Klassen, who called his coin Connecting Canada, said he had two inspirations; a love of trains, and the $2 coin commemorating Sir John A. Macdonald.

“It started with a love of trains,” he told Canadian Coin News (CCN).

“The coin got me to thinking about how Macdonald created the national railway. Then I added in scenes from my boyhood vacations.”

The design shows two trains, and landmarks such as Lion’s Gate Bridge, a prairie grain elevator, the CN Tower, Quebec City’s Chateau Frontenac, and an East Coast lighthouse.

Amy Choi, of Calgary, Alta., is the designer of the 10-cent coin, Wings of Peace, which combines images of a maple leaf and a dove.

“My coin design expresses the hope that, one day, the offering of the maple leaf will be as symbolic as the offering of an olive branch,” said Choi. “Since Canada is known worldwide for its desire to promote peace, cooperation and diversity, I was moved to combine the maple leaf and the dove as my way to show what I admire most about my country.”

Ironically, the five-cent coin will also still feature a beaver, this time swimming under water.

Called Living Traditions, the coin was designed by Gerald Gloade, of Millbrook First Nations, N.S.

Gloade credits the 1967 coin series as part of his inspiration.

“I’ve always treasured the Alex Colville-designed set of centennial coins that I received as a young boy and having the chance to leave your own mark on a Canadian circulation coin is an amazing way to be involved in the celebration of Canada 150,” he said. “As a proud Mi’kmaw, I was inspired to re-imagine the beaver of our traditional five-cent coin through the eyes of my own First Nations culture.”

“From the artists who shared their vision to the people who voted for their favourite designs, Canadians showed how much Canada means to them,” said Sandra Hanington, president and CEO of the Royal Canadian Mint (RCM).  “The My Canada, My Inspiration coin design contest captured heartfelt expressions of the spirit of Canada and the Mint is proud that our 2017 circulation coins will give Canadians new stories worth holding onto as they celebrate Canada 150.”

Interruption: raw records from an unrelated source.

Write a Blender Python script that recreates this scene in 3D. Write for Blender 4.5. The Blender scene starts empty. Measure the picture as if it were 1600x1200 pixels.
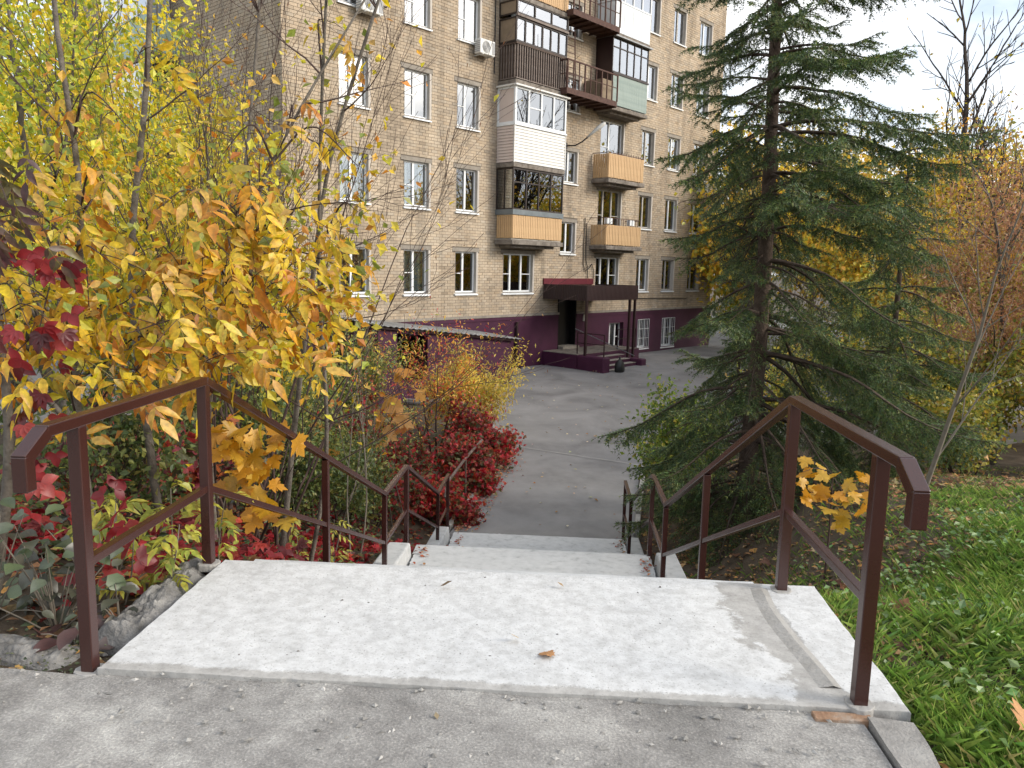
import bpy, math, random
import numpy as np
from mathutils import Matrix, Vector

# ------------------------------------------------------------------ camera
SC = bpy.context.scene
rad = math.radians
def cam_axes(yaw, pitch, roll):
    cy, sy = math.cos(yaw), math.sin(yaw)
    f = Vector((sy, cy, 0)); r = Vector((cy, -sy, 0)); u = Vector((0, 0, 1))
    f2 = f*math.cos(pitch) - u*math.sin(pitch); u2 = u*math.cos(pitch) + f*math.sin(pitch)
    r3 = r*math.cos(roll) + u2*math.sin(roll); u3 = u2*math.cos(roll) - r*math.sin(roll)
    return r3, u3, f2
_r, _u, _f = cam_axes(-0.0601, 0.1472, 0.0228)
cd = bpy.data.cameras.new('camera'); cam = bpy.data.objects.new('camera', cd)
SC.collection.objects.link(cam)
cam.matrix_world = Matrix(((_r.x, _u.x, -_f.x, 0.3242), (_r.y, _u.y, -_f.y, 0.0), (_r.z, _u.z, -_f.z, 1.55), (0, 0, 0, 1)))
cd.sensor_width = 36.0; cd.lens = 36.0*1234.2/1600.0; cd.clip_start = 0.05; cd.clip_end = 2000.0
SC.camera = cam
# ------------------------------------------------------------------ sky and sun
SUN_EL, SUN_AZ = rad(27), rad(102)          # azimuth measured from +Y towards +X
W = bpy.data.worlds.new('World'); SC.world = W; W.use_nodes = True
nt = W.node_tree; nt.nodes.clear()
N = nt.nodes.new; L = nt.links.new
out = N('ShaderNodeOutputWorld'); bg = N('ShaderNodeBackground'); sky = N('ShaderNodeTexSky')
sky.sky_type = 'NISHITA'; sky.sun_disc = False; sky.sun_elevation = SUN_EL; sky.sun_rotation = SUN_AZ
sky.air_density = 1.0; sky.dust_density = 2.0; sky.ozone_density = 1.5
tc = N('ShaderNodeTexCoord'); mp = N('ShaderNodeMapping'); mp.inputs['Scale'].default_value = (1.0, 1.0, 2.6)
nz = N('ShaderNodeTexNoise'); nz.inputs['Scale'].default_value = 2.3; nz.inputs['Detail'].default_value = 7; nz.inputs['Roughness'].default_value = 0.55
rp = N('ShaderNodeValToRGB'); rp.color_ramp.elements[0].position = 0.34; rp.color_ramp.elements[1].position = 0.60
mx = N('ShaderNodeMix'); mx.data_type = 'RGBA'
L(tc.outputs['Generated'], mp.inputs['Vector']); L(mp.outputs['Vector'], nz.inputs['Vector']); L(nz.outputs['Fac'], rp.inputs['Fac'])
L(rp.outputs['Color'], mx.inputs[0]); L(sky.outputs['Color'], mx.inputs[6]); mx.inputs[7].default_value = (6.7, 6.8, 6.95, 1)
L(mx.outputs[2], bg.inputs['Color']); bg.inputs['Strength'].default_value = 0.13
W.cycles.sampling_method = 'MANUAL'; W.cycles.sample_map_resolution = 512
L(bg.outputs[0], out.inputs['Surface'])
sl = bpy.data.lights.new('sun', 'SUN'); so = bpy.data.objects.new('sun', sl); SC.collection.objects.link(so)
sl.energy = 1.7; sl.angle = rad(22); sl.color = (1.0, 0.93, 0.82)
sd = Vector((math.sin(SUN_AZ)*math.cos(SUN_EL), math.cos(SUN_AZ)*math.cos(SUN_EL), math.sin(SUN_EL)))
so.rotation_euler = sd.to_track_quat('Z', 'Y').to_euler(); so.location = (20, 20, 30)
vs = SC.view_settings; vs.view_transform = 'Standard'; vs.look = 'None'; vs.gamma = 1.0; vs.exposure = 0.85
vs.use_curve_mapping = False
SC.render.engine = 'CYCLES'; SC.cycles.use_denoising = True; SC.cycles.denoiser = 'OPENIMAGEDENOISE'
SC.cycles.max_bounces = 4; SC.cycles.transparent_max_bounces = 12; SC.cycles.diffuse_bounces = 2
SC.cycles.glossy_bounces = 3; SC.cycles.transmission_bounces = 4; SC.cycles.caustics_reflective = False; SC.cycles.caustics_refractive = False

# ------------------------------------------------------------------ materials
M = {}
def new_mat(name):
    m = bpy.data.materials.new(name); m.use_nodes = True; t = m.node_tree; t.nodes.clear(); M[name] = m
    return m, t, t.nodes.new, t.links.new
def proc(name, cols, scale=6.0, rough=0.8, bump=0.0, bscale=None, spec=0.4, metal=0.0, detail=6, pos=None, attr=None, distort=0.0, rvar=0.0):
    """noise-mottled surface; cols = 2..4 colours across the noise range"""
    m, t, n, l = new_mat(name)
    o = n('ShaderNodeOutputMaterial'); b = n('ShaderNodeBsdfPrincipled'); l(b.outputs[0], o.inputs[0])
    tc = n('ShaderNodeTexCoord'); nz = n('ShaderNodeTexNoise'); l(tc.outputs['Object'], nz.inputs['Vector'])
    nz.inputs['Scale'].default_value = scale; nz.inputs['Detail'].default_value = detail; nz.inputs['Roughness'].default_value = 0.62
    nz.inputs['Distortion'].default_value = distort
    r = n('ShaderNodeValToRGB'); l(nz.outputs['Fac'], r.inputs['Fac'])
    el = r.color_ramp.elements; k = len(cols)
    ps = pos or [0.3 + 0.4*i/(k-1) for i in range(k)]
    el[0].position = ps[0]; el[0].color = (*cols[0], 1); el[1].position = ps[-1]; el[1].color = (*cols[-1], 1)
    for i in range(1, k-1):
        e = el.new(ps[i]); e.color = (*cols[i], 1)
    c = r.outputs['Color']
    if attr:
        a = n('ShaderNodeAttribute'); a.attribute_name = attr
        mm = n('ShaderNodeMix'); mm.data_type = 'RGBA'; mm.blend_type = 'MULTIPLY'; mm.inputs[0].default_value = 1
        l(c, mm.inputs[6]); l(a.outputs['Color'], mm.inputs[7]); c = mm.outputs[2]
    l(c, b.inputs['Base Color']); b.inputs['Roughness'].default_value = rough; b.inputs['Metallic'].default_value = metal
    b.inputs['Specular IOR Level'].default_value = spec
    if rvar:
        mr = n('ShaderNodeMapRange'); l(nz.outputs['Fac'], mr.inputs[0]); mr.inputs[1].default_value = .3; mr.inputs[2].default_value = .7
        mr.inputs[3].default_value = max(0.02, rough-rvar); mr.inputs[4].default_value = min(1, rough+rvar); l(mr.outputs[0], b.inputs['Roughness'])
    if bump:
        n2 = n('ShaderNodeTexNoise'); n2.inputs['Scale'].default_value = bscale or scale*6; n2.inputs['Detail'].default_value = 5
        l(tc.outputs['Object'], n2.inputs['Vector']); bp = n('ShaderNodeBump'); bp.inputs['Strength'].default_value = bump; bp.inputs['Distance'].default_value = 0.02
        l(n2.outputs['Fac'], bp.inputs['Height']); l(bp.outputs[0], b.inputs['Normal'])
    return m
def leafmat(name, transl=0.45, gloss=0.06, rough=0.5):
    m, t, n, l = new_mat(name)
    o = n('ShaderNodeOutputMaterial'); a = n('ShaderNodeAttribute'); a.attribute_name = 'Col'
    tc = n('ShaderNodeTexCoord'); nz = n('ShaderNodeTexNoise'); nz.inputs['Scale'].default_value = 45; l(tc.outputs['Object'], nz.inputs['Vector'])
    mr = n('ShaderNodeMapRange'); l(nz.outputs['Fac'], mr.inputs[0]); mr.inputs[1].default_value = .3; mr.inputs[2].default_value = .7; mr.inputs[3].default_value = .72; mr.inputs[4].default_value = 1.15
    oi = n('ShaderNodeObjectInfo'); m2 = n('ShaderNodeMapRange'); l(oi.outputs['Random'], m2.inputs[0]); m2.inputs[3].default_value = .8; m2.inputs[4].default_value = 1.12
    mu = n('ShaderNodeMath'); mu.operation = 'MULTIPLY'; l(mr.outputs[0], mu.inputs[0]); l(m2.outputs[0], mu.inputs[1])
    vm = n('ShaderNodeVectorMath'); vm.operation = 'SCALE'; l(a.outputs['Color'], vm.inputs[0]); l(mu.outputs[0], vm.inputs['Scale'])
    d = n('ShaderNodeBsdfDiffuse'); tr = n('ShaderNodeBsdfTranslucent'); g = n('ShaderNodeBsdfGlossy'); g.inputs['Roughness'].default_value = rough
    l(vm.outputs[0], d.inputs['Color']); l(vm.outputs[0], tr.inputs['Color'])
    x = n('ShaderNodeMixShader'); x.inputs[0].default_value = transl; l(d.outputs[0], x.inputs[1]); l(tr.outputs[0], x.inputs[2])
    y = n('ShaderNodeMixShader'); y.inputs[0].default_value = gloss; l(x.outputs[0], y.inputs[1]); l(g.outputs[0], y.inputs[2])
    l(y.outputs[0], o.inputs[0])
    return m
def glassmat(name, refl=0.3, tint=(.75, .8, .8), base=.18):
    m, t, n, l = new_mat(name)
    o = n('ShaderNodeOutputMaterial'); tr = n('ShaderNodeBsdfTransparent'); tr.inputs[0].default_value = (*tint, 1)
    g = n('ShaderNodeBsdfGlossy'); g.inputs['Roughness'].default_value = 0.015; g.inputs[0].default_value = (.96, .98, 1, 1)
    lw = n('ShaderNodeLayerWeight'); lw.inputs[0].default_value = refl; x = n('ShaderNodeMixShader')
    ad = n('ShaderNodeMath'); ad.operation = 'ADD'; ad.use_clamp = True; ad.inputs[1].default_value = base; l(lw.outputs['Fresnel'], ad.inputs[0])
    l(ad.outputs[0], x.inputs[0]); l(tr.outputs[0], x.inputs[1]); l(g.outputs[0], x.inputs[2]); l(x.outputs[0], o.inputs[0])
    return m

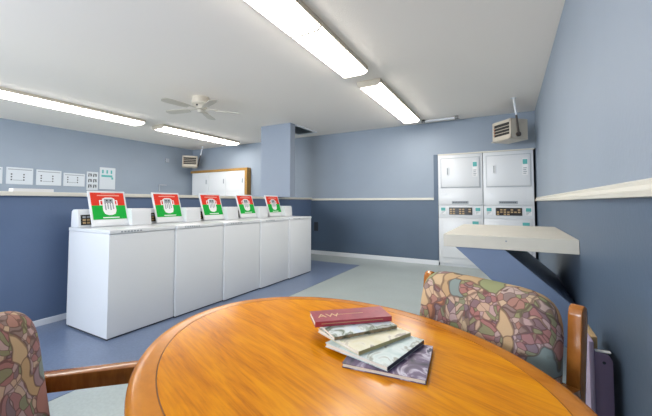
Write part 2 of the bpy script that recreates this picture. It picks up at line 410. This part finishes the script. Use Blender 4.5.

All of the coins share some common design elements.

The obverse designs all contained the dual dates 1867-2017, while the obverse has a small Canada 150 logo beneath the Queen’s portrait.

While the coin designs were unveiled in November, and some trail strikes were available for examination, production is not expected to start until December, 2016 at the earliest.

John Moore, RCM vice-president of sales, told CCN that he expected it could be a long as eight months before all of the coins actually see circulation.

Moore added that there will be collector products based on the commemorative designs, but also a number of non-circulating legal tender coins around the Canada 150 theme.

“I believe we have about four dozen products planned,” he said.

Shawn Henderson, RCM director of product development, said that as circulating coins, the exact number to be struck will be based on demand, but he confirmed that mintages will be in the millions, with 12-million 25-cent coins and 10-million dollar coins expected.

The commemorative designs will appear on the 2017 Silver Proof set with a commemorative $1 coin with selective gold plating.

The commemorative dollar shows a map of Canada, with a flag in the background, and a large 150 in the foreground. The reverse also has the dates 1867 and 2017 and the Canada 150 logo.

The coin obverse was designed by Jamie Desroches.

While the standard coin designs will not be struck for circulation in 2017, Moore said there will be Brilliant Uncirculated sets available, as well as a second BU set containing the commemorative designs.

Collectors will also be able to order rolls of the commemorative designs, or collector packs containing one of each coin.